Sight Action have been delivering their statutory rehab and support services to blind and visually impaired people for more than 11 years through a service level agreement with NHS Highland. Mrs Mitchell said its quarterly report showed it had "once again" fulfilled its service level agreement with more than 90 per cent client satisfaction.

Mrs Mitchell said efforts to persuade NHS Highland a significant uplift in funding was needed to continue running the service have so far proved fruitless. She said there has not been an uplift in funding in 10 years.

She said: "NHSH refused to contemplate extra funding to enable us to continue beyond March 2020. As a concession we were told we could instead make cuts in our service. We said we would consider this, but how do you choose which clients, or part of the service to ‘demote'? Remote and rural? The elderly? Children? Babies? We could not in all conscience make such a decision.

"We therefore wrote to NHS Highland at the end of the year to inform them that we could not continue the contract beyond 31st March. Next step is to negotiate the hand-over of the contract back to NHS Highland. We fear for what may happen to sensory services in the Highlands. We do not have any faith that the current NHS management have any depth of knowledge of the input and support needed by those with serious visual impairment. They do not seem to appreciate the importance of properly qualified rehabilitation officers, of the need to professionally assess living conditions in order to choose the most appropriate aids and equipment, or the amount of input necessary to support a family with a baby or young child. We have a huge number - over a hundred and eighty - feedback forms from our service users which show their appreciation of our service. Some would break your heart.

She said the extra funds were crucial to keep the service afloat.

"Increased annual costs have meant, even with service redesign and staffing cuts, we are running over budget already," she said.
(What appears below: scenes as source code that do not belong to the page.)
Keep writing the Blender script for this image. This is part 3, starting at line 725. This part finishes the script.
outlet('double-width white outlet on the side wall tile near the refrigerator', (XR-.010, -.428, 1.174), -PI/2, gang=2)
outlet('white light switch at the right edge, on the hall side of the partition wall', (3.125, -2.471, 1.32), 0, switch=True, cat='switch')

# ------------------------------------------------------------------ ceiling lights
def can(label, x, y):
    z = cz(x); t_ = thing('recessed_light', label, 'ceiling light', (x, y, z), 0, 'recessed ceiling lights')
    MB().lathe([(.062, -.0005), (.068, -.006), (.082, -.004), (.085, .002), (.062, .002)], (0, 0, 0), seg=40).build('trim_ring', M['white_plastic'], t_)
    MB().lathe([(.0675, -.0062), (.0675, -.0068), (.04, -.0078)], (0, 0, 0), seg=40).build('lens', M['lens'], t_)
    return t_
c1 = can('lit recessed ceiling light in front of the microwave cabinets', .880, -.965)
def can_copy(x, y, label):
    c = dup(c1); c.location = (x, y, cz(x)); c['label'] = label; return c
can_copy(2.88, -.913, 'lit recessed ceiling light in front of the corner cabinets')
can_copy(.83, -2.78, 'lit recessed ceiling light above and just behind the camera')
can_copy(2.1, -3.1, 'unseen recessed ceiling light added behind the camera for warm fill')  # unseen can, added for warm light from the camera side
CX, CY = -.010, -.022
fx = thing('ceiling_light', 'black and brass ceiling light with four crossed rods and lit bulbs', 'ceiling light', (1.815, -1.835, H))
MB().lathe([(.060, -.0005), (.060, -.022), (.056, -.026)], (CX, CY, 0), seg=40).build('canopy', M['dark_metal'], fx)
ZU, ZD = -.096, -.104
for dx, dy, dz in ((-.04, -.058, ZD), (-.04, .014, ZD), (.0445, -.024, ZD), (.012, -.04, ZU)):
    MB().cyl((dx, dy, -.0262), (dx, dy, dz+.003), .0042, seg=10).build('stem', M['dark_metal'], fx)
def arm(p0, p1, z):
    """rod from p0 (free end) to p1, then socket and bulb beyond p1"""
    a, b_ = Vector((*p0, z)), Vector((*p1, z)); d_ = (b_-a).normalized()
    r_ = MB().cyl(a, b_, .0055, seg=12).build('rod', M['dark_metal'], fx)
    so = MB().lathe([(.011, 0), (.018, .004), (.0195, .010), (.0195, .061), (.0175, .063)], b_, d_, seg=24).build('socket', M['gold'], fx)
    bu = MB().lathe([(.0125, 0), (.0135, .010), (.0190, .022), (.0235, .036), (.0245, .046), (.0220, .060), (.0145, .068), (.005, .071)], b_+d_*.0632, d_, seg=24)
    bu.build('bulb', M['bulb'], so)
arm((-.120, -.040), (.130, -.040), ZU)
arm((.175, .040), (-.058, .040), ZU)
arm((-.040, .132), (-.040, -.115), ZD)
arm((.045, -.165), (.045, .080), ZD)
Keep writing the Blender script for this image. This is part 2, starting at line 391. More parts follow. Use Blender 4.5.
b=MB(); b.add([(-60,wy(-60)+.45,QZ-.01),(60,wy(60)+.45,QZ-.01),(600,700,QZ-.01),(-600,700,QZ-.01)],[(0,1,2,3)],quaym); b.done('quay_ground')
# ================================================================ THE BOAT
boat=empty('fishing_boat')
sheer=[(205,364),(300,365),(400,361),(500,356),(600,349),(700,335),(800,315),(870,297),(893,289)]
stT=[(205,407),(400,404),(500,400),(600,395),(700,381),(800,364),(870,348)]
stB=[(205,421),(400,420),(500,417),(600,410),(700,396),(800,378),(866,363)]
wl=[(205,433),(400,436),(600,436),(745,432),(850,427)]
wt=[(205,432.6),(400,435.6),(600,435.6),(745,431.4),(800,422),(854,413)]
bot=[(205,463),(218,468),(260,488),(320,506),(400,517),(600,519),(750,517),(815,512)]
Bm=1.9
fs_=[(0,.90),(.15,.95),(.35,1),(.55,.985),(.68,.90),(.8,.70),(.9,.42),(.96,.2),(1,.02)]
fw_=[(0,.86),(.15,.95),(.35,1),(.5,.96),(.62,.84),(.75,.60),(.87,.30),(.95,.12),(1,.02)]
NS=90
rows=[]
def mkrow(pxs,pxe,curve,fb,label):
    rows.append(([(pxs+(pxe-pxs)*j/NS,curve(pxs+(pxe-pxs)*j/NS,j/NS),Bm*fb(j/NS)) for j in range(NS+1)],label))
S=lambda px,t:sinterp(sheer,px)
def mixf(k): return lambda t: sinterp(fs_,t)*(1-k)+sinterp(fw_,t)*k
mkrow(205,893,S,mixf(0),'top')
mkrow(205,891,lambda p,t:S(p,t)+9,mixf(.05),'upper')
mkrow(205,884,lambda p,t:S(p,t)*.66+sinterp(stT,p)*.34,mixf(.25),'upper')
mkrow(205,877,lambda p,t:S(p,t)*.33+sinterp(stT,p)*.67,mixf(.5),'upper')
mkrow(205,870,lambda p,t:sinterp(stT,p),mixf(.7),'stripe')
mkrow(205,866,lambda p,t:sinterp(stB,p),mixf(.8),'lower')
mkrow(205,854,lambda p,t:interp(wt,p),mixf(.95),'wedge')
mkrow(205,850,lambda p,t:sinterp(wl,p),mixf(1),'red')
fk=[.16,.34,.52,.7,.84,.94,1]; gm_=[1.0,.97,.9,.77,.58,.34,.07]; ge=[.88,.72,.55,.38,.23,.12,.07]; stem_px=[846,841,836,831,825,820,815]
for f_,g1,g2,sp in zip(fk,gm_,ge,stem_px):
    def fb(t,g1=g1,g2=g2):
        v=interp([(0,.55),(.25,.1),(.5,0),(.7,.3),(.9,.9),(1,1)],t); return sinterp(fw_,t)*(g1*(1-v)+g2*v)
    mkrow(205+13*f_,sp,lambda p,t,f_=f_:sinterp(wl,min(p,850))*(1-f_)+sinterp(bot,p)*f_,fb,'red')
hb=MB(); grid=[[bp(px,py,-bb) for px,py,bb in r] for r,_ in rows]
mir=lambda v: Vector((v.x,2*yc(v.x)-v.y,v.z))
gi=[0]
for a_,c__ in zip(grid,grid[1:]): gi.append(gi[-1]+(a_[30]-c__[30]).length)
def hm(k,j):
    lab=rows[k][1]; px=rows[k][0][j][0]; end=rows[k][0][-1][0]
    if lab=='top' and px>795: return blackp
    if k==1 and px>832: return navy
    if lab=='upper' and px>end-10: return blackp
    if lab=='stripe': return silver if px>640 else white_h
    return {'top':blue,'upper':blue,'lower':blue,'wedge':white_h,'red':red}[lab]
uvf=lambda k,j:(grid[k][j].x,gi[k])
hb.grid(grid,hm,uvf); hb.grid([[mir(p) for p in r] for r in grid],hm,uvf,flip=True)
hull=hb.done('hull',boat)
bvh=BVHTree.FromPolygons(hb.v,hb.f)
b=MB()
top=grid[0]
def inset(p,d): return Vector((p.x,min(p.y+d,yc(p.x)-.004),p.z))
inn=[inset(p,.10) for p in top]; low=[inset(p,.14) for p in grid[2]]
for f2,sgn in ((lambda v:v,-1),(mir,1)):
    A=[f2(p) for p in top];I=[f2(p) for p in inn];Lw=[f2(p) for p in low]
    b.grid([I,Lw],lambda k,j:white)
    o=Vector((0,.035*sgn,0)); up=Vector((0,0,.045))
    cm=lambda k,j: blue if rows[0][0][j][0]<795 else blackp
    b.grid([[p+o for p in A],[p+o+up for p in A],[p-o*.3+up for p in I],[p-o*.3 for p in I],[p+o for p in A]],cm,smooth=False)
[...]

"We have had pay increases for staff following the local authority settlement as well as the general increase of running costs. We really have done all we can to cut costs, including not replacing our chief executive when he retired. Our team is down from six to three rehabilitation officers while the number of clients we work with has more than doubled from 1100 to 2700. The bottom line is without any uplift in funding we will be unable to continue to work in that model and we are really worried about what will happen after that to all those people we support. We feel we have no option but to voice our concerns publicly."

NHS Highland is starting with a "we must save money" attitude as opposed to let's look at what's best for our clients' attitude. They may save money for the first year but after that, with all the trips and falls and hip replacements, and all the burns and scalds people are going to be inflicting upon themselves, they won't be saving anything."

Highlands & Islands Labour MSP Rhoda Grant, who is supporting the group, said: "It is shocking that NHS Highland is treating organisations which provide a statutory service in such an appalling way. This has put these services and their local providers in jeopardy and it will have a huge impact on the wellbeing of some of the most vulnerable people in Highlands and Islands. I would urge NHS Highland to take another look at its funding plan immediately. I have raised this issue with the Health Secretary Jeanne Freeman and I am in close dialogue with NHS Highland. I will be keeping this high on my agenda."

Sight Action is located in at Sensory Centres in Thurso and Wick in Caithness and has centres in Inverness and Stornoway. Previously the Sensory centres were part of Caithness Deaf Care before they amalgamated.

In Caithness alone there are 12 children and 252 adults either blind or are sight impaired currently on the listings of Sight Action.